Less than 20 per cent of the respondents of the most recent caycompass.com online poll think the Cayman Islands will get a new constitution by 2009.
Of the 251 responses to the poll, 25 (10 per cent) thought Cayman would get its new constitution in 2008 while 24 people (9.6 per cent) thought the new constitution would come in 2009.
‘It will be used as a toll to try and push the elections to November 2009,’ predicted one respondent.
Forty-seven people (18.7 per cent) thought the new constitution would come in 2010 or after.
‘Not until we get a government with actual vision,’ said one person.

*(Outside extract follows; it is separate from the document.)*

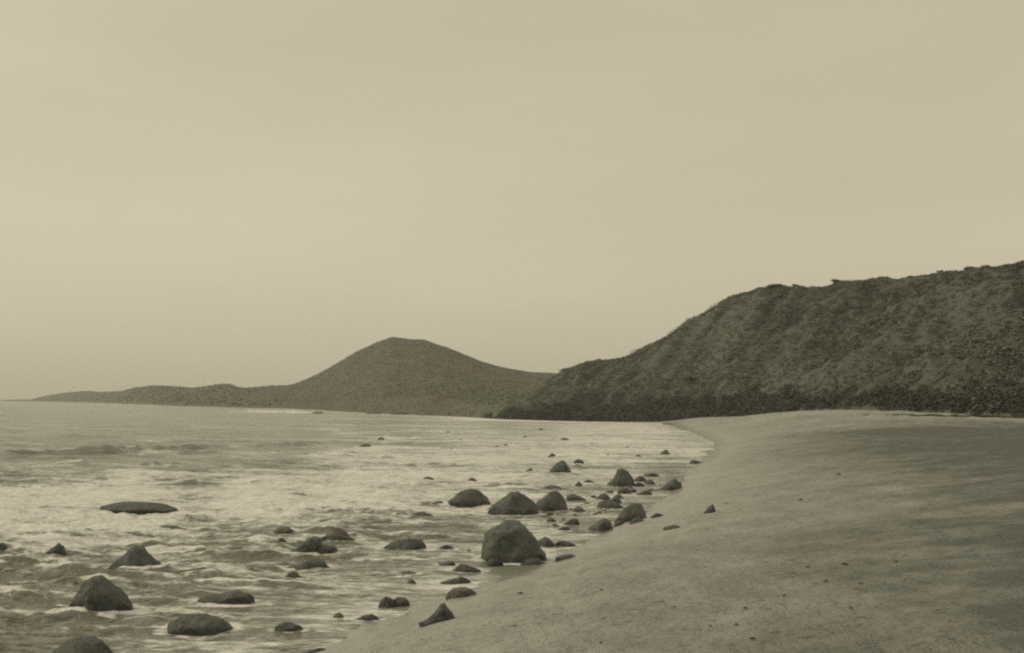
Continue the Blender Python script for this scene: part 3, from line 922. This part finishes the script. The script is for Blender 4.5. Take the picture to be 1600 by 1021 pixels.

‘There is nowhere near a consensus on this issue and the PPM doesn’t have enough support anymore to push for one,’ said someone else.
More than a quarter of the respondents (72 votes – 28.7 per cent) do not believe Cayman will ever get a new constitution.
‘Maybe they should come up with some human rights laws first,’ said one of those respondents.
The largest block of respondents (83 votes – 33.1 per cent) answered ‘who cares’ to the question of when they thought the Cayman Islands would get is new constitution.
‘Really now; will it make any difference whatsoever to the average Caymanian?’ one person wrote. ‘This island is so backwards when it comes to human rights and a constitution that neither I nor my children will ever see something passed in our lifetime.’
Another respondent felt similarly:
‘By the time it arrives it will be old and outdated.’
One person said there was only one way Cayman would get a new constitution.
‘When we become independent, which I pray never happens.’
One person wondered about the process of getting a new constitution.
‘There are three issues: the Bill of Rights; single member constituencies; independence. When will each be resolved? In three referendums?’